### DO THIS
Print verbatim the opening line of the material and every subsequent line through the one containing "from mathutils import Matrix, Vector".

:::

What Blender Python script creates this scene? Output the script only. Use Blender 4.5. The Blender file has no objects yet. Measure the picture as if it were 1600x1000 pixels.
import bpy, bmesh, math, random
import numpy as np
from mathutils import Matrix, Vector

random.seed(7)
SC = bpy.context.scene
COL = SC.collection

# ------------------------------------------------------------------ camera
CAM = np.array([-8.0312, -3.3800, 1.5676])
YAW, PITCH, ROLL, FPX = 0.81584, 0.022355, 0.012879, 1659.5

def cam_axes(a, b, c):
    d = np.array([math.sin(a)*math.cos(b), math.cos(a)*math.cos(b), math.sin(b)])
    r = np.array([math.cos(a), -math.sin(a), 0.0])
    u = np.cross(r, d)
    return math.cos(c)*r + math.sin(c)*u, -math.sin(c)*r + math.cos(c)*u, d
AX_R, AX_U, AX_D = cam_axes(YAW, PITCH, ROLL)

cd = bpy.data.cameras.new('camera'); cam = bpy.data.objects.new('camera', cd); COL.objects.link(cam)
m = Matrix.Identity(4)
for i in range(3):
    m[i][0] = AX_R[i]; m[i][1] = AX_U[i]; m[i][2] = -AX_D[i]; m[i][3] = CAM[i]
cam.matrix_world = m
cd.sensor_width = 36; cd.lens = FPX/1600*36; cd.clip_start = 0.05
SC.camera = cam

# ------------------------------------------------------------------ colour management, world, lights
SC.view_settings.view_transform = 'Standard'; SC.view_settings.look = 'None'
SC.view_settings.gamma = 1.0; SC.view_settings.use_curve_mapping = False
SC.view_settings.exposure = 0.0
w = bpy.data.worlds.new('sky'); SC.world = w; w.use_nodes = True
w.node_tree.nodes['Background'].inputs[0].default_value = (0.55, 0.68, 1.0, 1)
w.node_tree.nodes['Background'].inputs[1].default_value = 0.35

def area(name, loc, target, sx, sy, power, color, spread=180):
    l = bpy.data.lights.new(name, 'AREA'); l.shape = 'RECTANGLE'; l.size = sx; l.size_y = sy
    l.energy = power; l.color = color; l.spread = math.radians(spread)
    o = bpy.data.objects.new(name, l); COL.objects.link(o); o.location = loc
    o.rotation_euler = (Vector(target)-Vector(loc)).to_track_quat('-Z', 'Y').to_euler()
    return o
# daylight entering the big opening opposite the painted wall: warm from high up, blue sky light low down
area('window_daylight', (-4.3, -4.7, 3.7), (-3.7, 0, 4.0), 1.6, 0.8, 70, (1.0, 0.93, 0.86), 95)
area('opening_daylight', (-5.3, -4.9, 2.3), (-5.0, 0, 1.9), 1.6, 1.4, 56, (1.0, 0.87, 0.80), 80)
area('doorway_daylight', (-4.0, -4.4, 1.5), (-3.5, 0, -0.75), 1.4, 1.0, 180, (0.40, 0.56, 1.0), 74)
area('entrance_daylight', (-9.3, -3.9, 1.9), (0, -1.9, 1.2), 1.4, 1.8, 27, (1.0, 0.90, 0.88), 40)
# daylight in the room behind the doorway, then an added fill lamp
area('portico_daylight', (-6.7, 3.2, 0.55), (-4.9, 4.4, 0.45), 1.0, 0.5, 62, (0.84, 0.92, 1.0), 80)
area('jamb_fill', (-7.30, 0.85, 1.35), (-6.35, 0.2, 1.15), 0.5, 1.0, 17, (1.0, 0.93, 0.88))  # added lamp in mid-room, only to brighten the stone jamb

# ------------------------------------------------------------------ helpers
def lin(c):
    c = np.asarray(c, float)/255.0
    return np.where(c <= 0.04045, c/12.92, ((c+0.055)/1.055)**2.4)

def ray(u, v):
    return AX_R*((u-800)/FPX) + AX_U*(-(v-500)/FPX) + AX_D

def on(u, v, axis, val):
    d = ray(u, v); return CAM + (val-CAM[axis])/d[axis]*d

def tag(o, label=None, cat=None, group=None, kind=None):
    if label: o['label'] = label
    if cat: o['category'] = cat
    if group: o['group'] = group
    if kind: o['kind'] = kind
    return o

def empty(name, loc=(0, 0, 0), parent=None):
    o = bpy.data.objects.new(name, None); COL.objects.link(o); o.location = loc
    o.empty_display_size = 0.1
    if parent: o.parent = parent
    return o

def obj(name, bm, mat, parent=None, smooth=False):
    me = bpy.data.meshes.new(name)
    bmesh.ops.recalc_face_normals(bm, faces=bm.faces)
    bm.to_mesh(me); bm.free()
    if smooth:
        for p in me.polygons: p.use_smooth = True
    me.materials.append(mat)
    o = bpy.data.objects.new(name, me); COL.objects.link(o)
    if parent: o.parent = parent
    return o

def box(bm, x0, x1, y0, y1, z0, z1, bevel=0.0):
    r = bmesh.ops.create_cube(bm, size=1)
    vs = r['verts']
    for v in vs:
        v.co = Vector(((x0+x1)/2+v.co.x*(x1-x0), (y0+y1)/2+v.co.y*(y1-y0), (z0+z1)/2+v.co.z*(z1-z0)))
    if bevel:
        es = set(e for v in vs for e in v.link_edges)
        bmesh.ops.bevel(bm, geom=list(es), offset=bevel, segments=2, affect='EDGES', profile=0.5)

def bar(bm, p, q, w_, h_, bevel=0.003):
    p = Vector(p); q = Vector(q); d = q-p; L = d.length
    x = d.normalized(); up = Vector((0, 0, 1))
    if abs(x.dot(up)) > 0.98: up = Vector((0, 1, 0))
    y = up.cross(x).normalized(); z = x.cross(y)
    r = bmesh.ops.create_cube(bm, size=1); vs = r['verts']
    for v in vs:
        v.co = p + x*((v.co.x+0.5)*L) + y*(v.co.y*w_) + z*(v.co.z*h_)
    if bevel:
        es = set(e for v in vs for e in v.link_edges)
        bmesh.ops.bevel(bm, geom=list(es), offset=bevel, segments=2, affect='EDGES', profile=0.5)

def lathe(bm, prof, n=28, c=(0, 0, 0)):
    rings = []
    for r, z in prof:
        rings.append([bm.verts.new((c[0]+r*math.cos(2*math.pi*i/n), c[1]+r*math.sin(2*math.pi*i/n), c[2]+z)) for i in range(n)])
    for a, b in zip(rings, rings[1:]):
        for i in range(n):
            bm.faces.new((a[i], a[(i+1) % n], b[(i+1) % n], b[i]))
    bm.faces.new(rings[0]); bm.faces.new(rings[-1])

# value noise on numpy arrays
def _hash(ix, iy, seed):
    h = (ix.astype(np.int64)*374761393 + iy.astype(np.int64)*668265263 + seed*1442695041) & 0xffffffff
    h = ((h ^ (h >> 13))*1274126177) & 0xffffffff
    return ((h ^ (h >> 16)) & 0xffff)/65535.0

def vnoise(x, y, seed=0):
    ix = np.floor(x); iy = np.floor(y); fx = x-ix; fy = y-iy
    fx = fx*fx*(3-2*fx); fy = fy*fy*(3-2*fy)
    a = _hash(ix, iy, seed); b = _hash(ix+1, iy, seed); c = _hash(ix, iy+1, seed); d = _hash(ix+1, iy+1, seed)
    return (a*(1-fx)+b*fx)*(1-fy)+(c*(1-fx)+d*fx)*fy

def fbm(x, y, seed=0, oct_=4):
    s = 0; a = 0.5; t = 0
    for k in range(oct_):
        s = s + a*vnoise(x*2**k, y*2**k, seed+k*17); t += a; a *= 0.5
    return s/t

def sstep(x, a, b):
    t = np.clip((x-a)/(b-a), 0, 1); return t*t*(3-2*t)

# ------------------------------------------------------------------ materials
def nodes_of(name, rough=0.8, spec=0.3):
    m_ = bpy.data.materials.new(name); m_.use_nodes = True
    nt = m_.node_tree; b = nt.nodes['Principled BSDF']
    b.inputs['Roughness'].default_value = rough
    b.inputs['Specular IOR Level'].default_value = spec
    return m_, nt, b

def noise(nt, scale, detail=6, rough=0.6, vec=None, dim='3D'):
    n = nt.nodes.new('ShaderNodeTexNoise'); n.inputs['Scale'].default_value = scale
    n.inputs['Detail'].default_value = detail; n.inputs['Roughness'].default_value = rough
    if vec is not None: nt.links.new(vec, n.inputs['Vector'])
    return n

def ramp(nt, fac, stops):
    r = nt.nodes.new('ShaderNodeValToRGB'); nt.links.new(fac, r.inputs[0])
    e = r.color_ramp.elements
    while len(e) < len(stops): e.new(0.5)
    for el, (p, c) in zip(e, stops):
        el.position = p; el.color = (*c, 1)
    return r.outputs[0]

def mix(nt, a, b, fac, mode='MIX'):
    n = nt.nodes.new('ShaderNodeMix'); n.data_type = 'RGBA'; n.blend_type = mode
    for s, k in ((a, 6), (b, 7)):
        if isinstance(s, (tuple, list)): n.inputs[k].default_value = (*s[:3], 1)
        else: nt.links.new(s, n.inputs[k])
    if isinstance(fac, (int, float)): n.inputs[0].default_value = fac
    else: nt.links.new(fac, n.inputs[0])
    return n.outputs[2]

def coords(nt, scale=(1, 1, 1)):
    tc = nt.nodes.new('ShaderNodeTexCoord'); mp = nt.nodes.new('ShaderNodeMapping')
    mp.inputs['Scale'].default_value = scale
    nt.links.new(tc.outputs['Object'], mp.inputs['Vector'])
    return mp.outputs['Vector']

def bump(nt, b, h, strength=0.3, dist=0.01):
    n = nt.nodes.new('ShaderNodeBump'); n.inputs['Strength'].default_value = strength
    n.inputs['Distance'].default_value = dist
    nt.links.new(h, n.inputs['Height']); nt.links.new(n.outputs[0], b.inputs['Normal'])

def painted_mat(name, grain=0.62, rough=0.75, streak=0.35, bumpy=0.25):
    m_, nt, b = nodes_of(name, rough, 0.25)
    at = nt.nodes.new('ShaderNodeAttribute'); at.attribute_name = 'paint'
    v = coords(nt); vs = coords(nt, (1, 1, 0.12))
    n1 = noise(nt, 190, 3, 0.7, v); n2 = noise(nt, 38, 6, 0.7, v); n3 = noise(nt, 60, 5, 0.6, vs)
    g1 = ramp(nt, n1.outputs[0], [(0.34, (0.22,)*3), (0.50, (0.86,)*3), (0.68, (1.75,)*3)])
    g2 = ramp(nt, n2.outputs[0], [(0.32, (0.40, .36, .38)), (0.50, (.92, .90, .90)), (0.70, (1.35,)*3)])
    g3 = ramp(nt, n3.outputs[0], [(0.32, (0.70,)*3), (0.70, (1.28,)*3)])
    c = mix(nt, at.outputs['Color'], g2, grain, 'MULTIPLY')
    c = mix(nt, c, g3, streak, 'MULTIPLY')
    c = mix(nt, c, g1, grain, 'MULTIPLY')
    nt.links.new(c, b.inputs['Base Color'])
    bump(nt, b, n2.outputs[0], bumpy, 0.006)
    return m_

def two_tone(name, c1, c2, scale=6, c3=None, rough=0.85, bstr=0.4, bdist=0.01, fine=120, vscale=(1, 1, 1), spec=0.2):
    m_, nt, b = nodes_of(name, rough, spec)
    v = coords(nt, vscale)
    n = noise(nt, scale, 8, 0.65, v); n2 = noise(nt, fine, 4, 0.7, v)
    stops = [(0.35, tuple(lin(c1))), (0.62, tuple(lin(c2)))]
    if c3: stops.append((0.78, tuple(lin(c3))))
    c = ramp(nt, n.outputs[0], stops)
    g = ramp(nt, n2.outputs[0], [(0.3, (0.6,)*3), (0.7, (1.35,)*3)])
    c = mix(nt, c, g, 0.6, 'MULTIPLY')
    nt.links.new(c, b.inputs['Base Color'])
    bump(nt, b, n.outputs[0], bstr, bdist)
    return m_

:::

### EXERCISE ANSWER
What Blender Python script creates this scene? Output the script only. Use Blender 4.5. The Blender file has no objects yet. Measure the picture as if it were 1600x1000 pixels.
import bpy, bmesh, math, random
import numpy as np
from mathutils import Matrix, Vector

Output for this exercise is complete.